Giant leap forward for Macaulay Precinct

Giant leap forward for Macaulay Precinct
Brendan Rees

The City of Melbourne has endorsed new planning controls to its ambitious Macaulay Structure Plan which addresses key issues of flooding, affordable housing, transport, and reflecting the “distinct character” of four new distinct precincts.

At their June 14 Future Melbourne Committee meeting, councillors considered Planning Scheme Amendment C417, which seeks to implement the planning controls of the structure plan – a vision that sets out a major urban renewal precinct in North Melbourne and Kensington spanning 90 hectares.

The new controls come after the council endorsed the structure plan with changes in November last year following community consultation. The planning scheme amendment represents the next important step in Macauley’s evolution by introducing the structure plan into the Melbourne Planning Scheme.

Among a number of amendments made since the council endorsed the original structure plan is rezoning the mixed-use zone to a “special use zone” to support a “genuine mix of uses in Macaulay”.

This includes managing land that is vulnerable to flooding as well as encouraging new developments to dedicate 20 per cent of their floor space to employment or other non-residential uses where permits are issued for accommodation to “support a greater mix of commercial/retail uses” in a bid to meet a projected 9500 jobs in Macaulay by 2050.

It also sets outs four new schedules to reflect the “distinct character” of Macaulay’s four sub-precincts – Boundary, Melrose, Chelmsford, and Stubbs.

These include floor area ratios, building heights, street wall heights, a “design excellence review process”, upper-level setbacks, active frontages, setbacks and new connections and laneways.

With the council hoping to achieve a diverse range of housing options, it has also proposed that new development include 3.8 per cent of the building’s floor area for affordable housing, equating to a projected 14 per cent across the entire Macauley precinct.

Changes to the precinct’s parking overlay will discourage on-site car parking on a site-by-site basis and “encourage consolidated, publicly available carparks and to encourage a travel mode shift toward sustainable transport options”.

In approving the new schedules, the council will now seek authorisation from Minister for Planning Richard Wynne to prepare and exhibit the planning scheme amendment.

According to a council report, the amendment is “generally in accordance with the structure plan although further modelling and analysis has resulted in the refinement of some built form requirements”.

Council officers have recommended the controls be implemented on an “interim basis,” rather than seeking a further extension to the existing interim built form controls which expire in June and September this year.

The council’s planning portfolio lead Deputy Lord Mayor Nicholas Reece said Macaulay “is a small but vitally important” part of the City of Melbourne.

While Cr Reece conceded it had “some wonderful pockets” there were “some parts” which were “not reaching anything like their proper potential,” in which he referenced the corridor between Boundary Rd and Moonee Ponds Creek.

 

“With this planning scheme amendment, we are looking to get right down into some fine grain planning detail that’s why we have divided the area up,” he said, adding the planning controls would allow Macaulay to develop and grow in a way which was “sensitive to the built form.”

 

Cr Reece also declared, “We want Macaulay to be our first EV [electric vehicle] ready suburb in Melbourne” with all new carparks in Macaulay to included charging infrastructure.

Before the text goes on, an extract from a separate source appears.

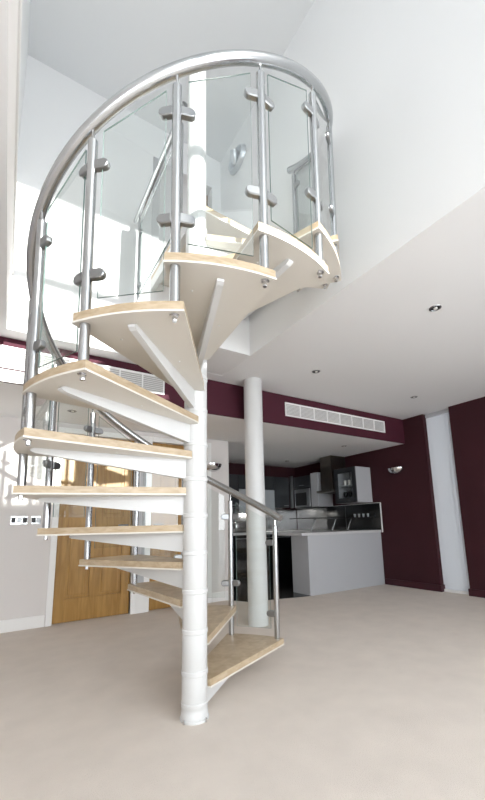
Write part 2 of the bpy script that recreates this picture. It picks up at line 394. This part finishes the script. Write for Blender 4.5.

He added that the proposal to seek all developments to have at least 3.8 per cent affordable housing or developers to make an equivalent financial contribution to affordable housing would be a “game changer”.

He added that the plan included a new green space and pedestrian pathways.

North Melbourne resident Geoff Leach addressed the meeting saying while he gave “somewhat faint praise to the refresh”, he expressed concern that Arden Macaulay precincts were getting “massive amounts of dense high-rise development”, with the belief that buildings had gone from 20 metres high under original plans in 2012 to 36-metres plus under the current vision.

Cr Reece said while the council had “gone to great lengths to defend some of the controls” in the Moonee Ponds Creek-Boundary Rd corridor, he conceded “we have supported developments which are certainly higher than the 20 metres that were flagged back in 2012 but certainly a long way short of what some of the developers were shooting for”.

He added this corridor was “not everything that it could be” and believed the proposed controls “will get some really high-quality medium density living through there.”

However, he reiterated that there would be “plenty of scope for consultation” and encouraged all residents to make submissions.

Deputy planning portfolio lead Cr Rohan Leppert said the new set of controls were a “faithful representation of what that structure plan asks for.”

However, he did ask the question as to why the development contribution plan overlay, estimated by the council at more than $135 million, did not include five proposed Moonee Pond Creek bridges.

The council’s city strategy director Sophie Hanley said while it would be “desirable” to include the bridges, the “risk of committing council to such expensive items, particularly when we don’t control the land on either side of the creek, it was considered too higher risk.”